# WHAT IS NEEDED
Give every line of the data again, unchanged, but with no pictures.

-------- MATERIAL PROVIDED

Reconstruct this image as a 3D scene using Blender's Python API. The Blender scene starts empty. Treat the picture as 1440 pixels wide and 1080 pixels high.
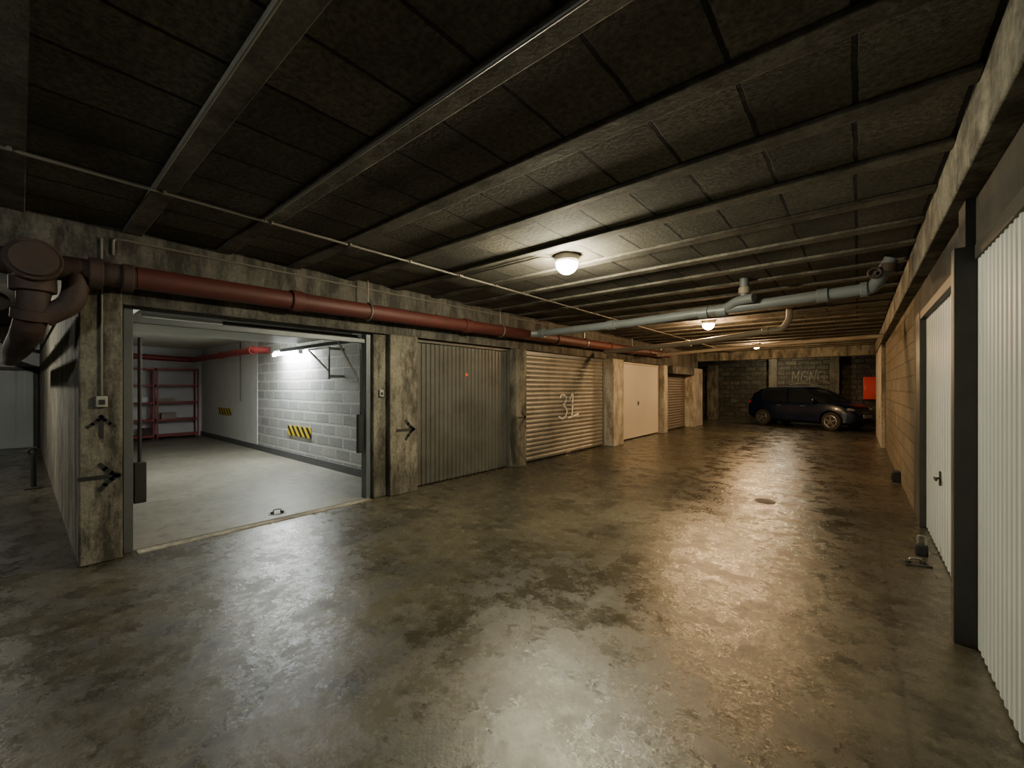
import bpy, bmesh, math, random
from mathutils import Vector, Matrix
random.seed(4)
H=1.45
SC=bpy.context.scene
COL=SC.collection

# ---------------------------------------------------------------- materials
def newmat(name):
    m=bpy.data.materials.new(name); m.use_nodes=True
    nt=m.node_tree; b=nt.nodes['Principled BSDF']
    return m,nt,b
def N(nt,t,**k):
    n=nt.nodes.new(t)
    for a,v in k.items(): setattr(n,a,v)
    return n
def L(nt,a,b): nt.links.new(a,b)
def c4(c): return (c[0],c[1],c[2],1)
def noise(nt,vec,scale,detail=6,rough=.6):
    n=N(nt,'ShaderNodeTexNoise'); n.inputs['Scale'].default_value=scale
    n.inputs['Detail'].default_value=detail; n.inputs['Roughness'].default_value=rough
    L(nt,vec,n.inputs['Vector']); return n.outputs['Fac']
def ramp(nt,fac,stops):
    r=N(nt,'ShaderNodeValToRGB'); e=r.color_ramp.elements
    e[0].position=stops[0][0]; e[0].color=c4(stops[0][1])
    e[1].position=stops[-1][0]; e[1].color=c4(stops[-1][1])
    for p,c in stops[1:-1]:
        x=e.new(p); x.color=c4(c)
    L(nt,fac,r.inputs['Fac']); return r.outputs['Color']
def mix(nt,fac,a,b,mode='MIX'):
    n=N(nt,'ShaderNodeMix',data_type='RGBA',blend_type=mode)
    if isinstance(fac,float): n.inputs[0].default_value=fac
    else: L(nt,fac,n.inputs[0])
    for s,i in ((a,6),(b,7)):
        if isinstance(s,tuple): n.inputs[i].default_value=c4(s)
        else: L(nt,s,n.inputs[i])
    return n.outputs[2]
def bump(nt,b,h,strength,dist=.02,prev=None):
    n=N(nt,'ShaderNodeBump'); n.inputs['Strength'].default_value=strength
    n.inputs['Distance'].default_value=dist
    L(nt,h,n.inputs['Height'])
    if prev: L(nt,prev,n.inputs['Normal'])
    L(nt,n.outputs[0],b.inputs['Normal']); return n.outputs[0]
def maprange(nt,v,a,b,c,d):
    n=N(nt,'ShaderNodeMapRange'); L(nt,v,n.inputs[0])
    for i,x in zip((1,2,3,4),(a,b,c,d)): n.inputs[i].default_value=x
    return n.outputs[0]
def pos(nt,scale=(1,1,1)):
    g=N(nt,'ShaderNodeNewGeometry'); m=N(nt,'ShaderNodeMapping')
    m.inputs['Scale'].default_value=scale
    L(nt,g.outputs['Position'],m.inputs['Vector']); return m.outputs[0]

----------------

# THE RESULT
Reconstruct this image as a 3D scene using Blender's Python API. The Blender scene starts empty. Treat the picture as 1440 pixels wide and 1080 pixels high.
import bpy, bmesh, math, random
from mathutils import Vector, Matrix
random.seed(4)
H=1.45
SC=bpy.context.scene
COL=SC.collection

# ---------------------------------------------------------------- materials
def newmat(name):
    m=bpy.data.materials.new(name); m.use_nodes=True
    nt=m.node_tree; b=nt.nodes['Principled BSDF']
    return m,nt,b
def N(nt,t,**k):
    n=nt.nodes.new(t)
    for a,v in k.items(): setattr(n,a,v)
    return n
def L(nt,a,b): nt.links.new(a,b)
def c4(c): return (c[0],c[1],c[2],1)
def noise(nt,vec,scale,detail=6,rough=.6):
    n=N(nt,'ShaderNodeTexNoise'); n.inputs['Scale'].default_value=scale
    n.inputs['Detail'].default_value=detail; n.inputs['Roughness'].default_value=rough
    L(nt,vec,n.inputs['Vector']); return n.outputs['Fac']
def ramp(nt,fac,stops):
    r=N(nt,'ShaderNodeValToRGB'); e=r.color_ramp.elements
    e[0].position=stops[0][0]; e[0].color=c4(stops[0][1])
    e[1].position=stops[-1][0]; e[1].color=c4(stops[-1][1])
    for p,c in stops[1:-1]:
        x=e.new(p); x.color=c4(c)
    L(nt,fac,r.inputs['Fac']); return r.outputs['Color']
def mix(nt,fac,a,b,mode='MIX'):
    n=N(nt,'ShaderNodeMix',data_type='RGBA',blend_type=mode)
    if isinstance(fac,float): n.inputs[0].default_value=fac
    else: L(nt,fac,n.inputs[0])
    for s,i in ((a,6),(b,7)):
        if isinstance(s,tuple): n.inputs[i].default_value=c4(s)
        else: L(nt,s,n.inputs[i])
    return n.outputs[2]
def bump(nt,b,h,strength,dist=.02,prev=None):
    n=N(nt,'ShaderNodeBump'); n.inputs['Strength'].default_value=strength
    n.inputs['Distance'].default_value=dist
    L(nt,h,n.inputs['Height'])
    if prev: L(nt,prev,n.inputs['Normal'])
    L(nt,n.outputs[0],b.inputs['Normal']); return n.outputs[0]
def maprange(nt,v,a,b,c,d):
    n=N(nt,'ShaderNodeMapRange'); L(nt,v,n.inputs[0])
    for i,x in zip((1,2,3,4),(a,b,c,d)): n.inputs[i].default_value=x
    return n.outputs[0]
def pos(nt,scale=(1,1,1)):
    g=N(nt,'ShaderNodeNewGeometry'); m=N(nt,'ShaderNodeMapping')
    m.inputs['Scale'].default_value=scale
    L(nt,g.outputs['Position'],m.inputs['Vector']); return m.outputs[0]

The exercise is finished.